Tuesday, August 22, 2017

Top Ten Tuesday: Back To School Freebie - Books We Wish Had Been Required Reading in School

For future Top Ten Tuesday topics, click here.

For this week's back to school freebie, we're talking all about required reads. I don't know about you, but I (Jana) read a lot of books I hated in school. A LOT. Required reading made me hate reading, and it took me until I was about 19 to rekindle my love. Some books should not be required at all, in my opinion. But there are many amazing ones that should be, and we're here to tell you about them today.

Lauren's Picks

Just to preface - I am cheating a little on this one, I'm a little older and these books were published after I graduated high school... so... my list encompasses books I hope will one day be required reading/books if they were written earlier, I would have loved to have read when in school. :)

1. Belzhar by Meg Wolitzer: I honestly believe if I could've read this book when in HS, it would have gotten me even MORE pumped up for college. I would've been the weird girl at the back of the english literature class with googly eyes waiting for some straight up magic to happen.

2. Night by Elie Wiesel: I can't express how much this book moved me. I think I've cried every single time I've read it, and I recommend everyone to read it. It is heartbreaking, but it is simply truth. The truth of what forms humanity can take. 

3. Pope Joan by Donna Woolfolk Cross: I love a good historical fiction novel as much as the next person, but add in an empowered female who legit posed as a man and changed and world? Holy smokes... literally. :)

Jana's Picks

I'm kind of with Lauren on this. Some of these books were published after I graduated high school, and are books I would love to see high schoolers reading now.

4. The Book Thief by Markus Zusak: This is a beautiful, unique Holocaust story the emphasizes a love of people and books. And the fact that it's narrated by Death, gives us a whole different picture of the kinds of things that happened during this time. There's lots to discuss and contemplate.

5. The Hunger Games by Suzanne Collins: I would have loved to read an actual FUN book in high school, and The Hunger Games has a lot of talking points and discussions surrounding it. 
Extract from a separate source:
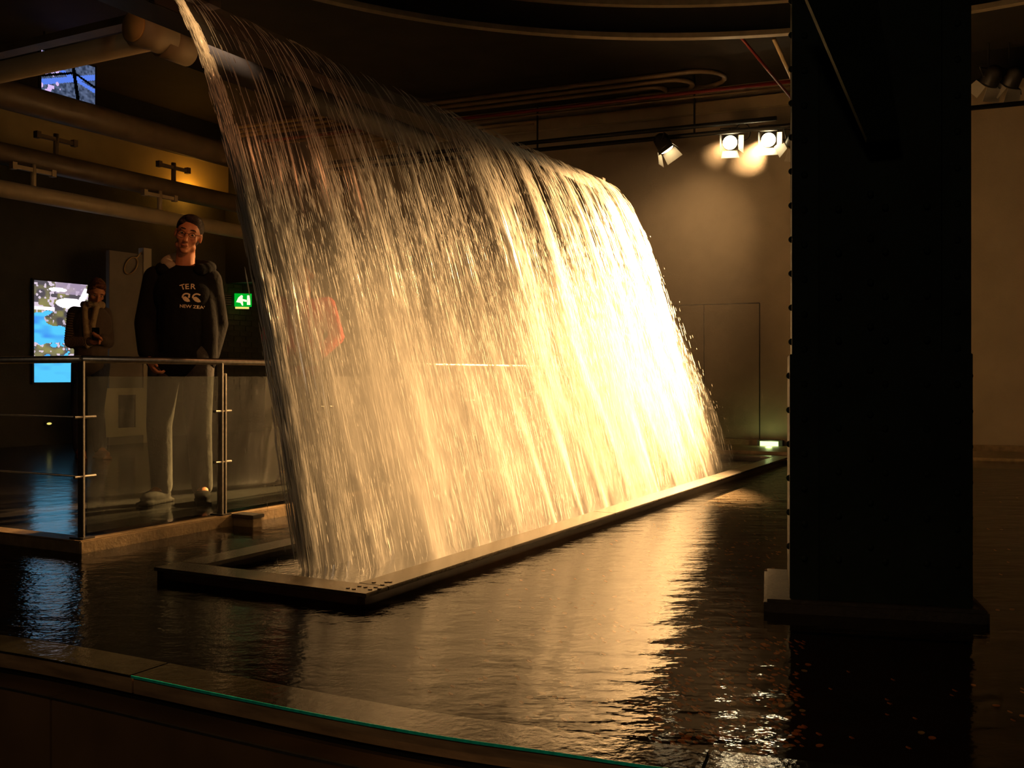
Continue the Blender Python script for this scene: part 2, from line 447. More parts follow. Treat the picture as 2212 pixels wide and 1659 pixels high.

6. Bridge of Scarlet Leaves by Kristins McMorris: Before I read this book, I had not understood the magnitude of the racism and segregation the Japanese-Americans dealt with. It's an important topic to know about and understand, and the writing in this book is beautiful. Plus, there's a hint of romance that was very sweet.

Lori's Picks

7.  Sex Object by Jessica Valenti:  This would definitely be more for juniors and seniors in high school...but I think it was really useful in showing how pervasive sexism is and how it affects both males and females.  I think high schools need to do a better job of discussing sexism instead of trying to sweep it under the rug.

8.  Look Homeward, Angel by Thomas Wolfe:  Full disclosure--I have not finished this book yet.  But from what I know about it and the beauty of the prose, I think that this might be a lovely book for high schoolers, who are getting ready to embark on a new journey.

9.  Homegoing by Yaa Gyasi:  LOVED this book!  I think it provides a great look at African and African American history, which is something that I feel gets glossed over a lot in many high school history classes.  Plus it's a great book!

10.  Wild by Cheryl Strayed:  This is a great book for teaching you that it's OK to get lost for a while and that you can find your way back.

Which books do you wish were required reading in school? Or which books do you think are super important for people to be taught about in school?



  1. These are all great choices! I do wish more contemporary novels were mixed in with required reading for school. And more instances where kids can choose from a list so they aren't completely stuck in reading something they might not like. I hate to hear of readers being turned off by reading because of required reading.

  2. I agree that Homegoing would make an excellent history resource

  3. Welcome back Top Ten Tuesday gang! So glad to have you all back and to be able to join this fun meme again. Thanks for all you do. :)

  4. Wow, some really great picks in here! The Book Thief was on my list as well.

    Carmen / Carmen`s Reading Corner

  5. OOh nice picks! I haven't read any of these! I know, I know! Not even Hunger Games. It didn't draw me in with the storyline sadly, but oh well! I don't think any of my reads could ever be considered "school worthy" and since I chose what books I read during my school days, you can see why! LOL!

    Here's my Tuesday Post

    Have a GREAT day!

    Old Follower :)

  6. Wild is a good pick - so much to learn from that one...and maybe Tiny Beautiful Things too!

  7. Nice list! Homegoing sounds really good. I do like the idea of incorporating more historical (and factually) based literature as required reading.

  8. We Should All Be Feminists should be required reading for both boys and girls. I just thought that short book was perfection!

  9. These are all such great picks! I actually ended up being assigned both Night and The Book Thief in high school. I've always been interested in reading books about WWII/the Holocaust, so I ended up enjoying (that seems like a poor choice of words...) both of them. I completely agree that Homegoing would be a great book for high school students to read!

  10. NIGHT is required in my school district and it really does open the eyes of students.

  11. I loved Belzhar and Wolitzer in general. Definitely under appreciated if you ask me.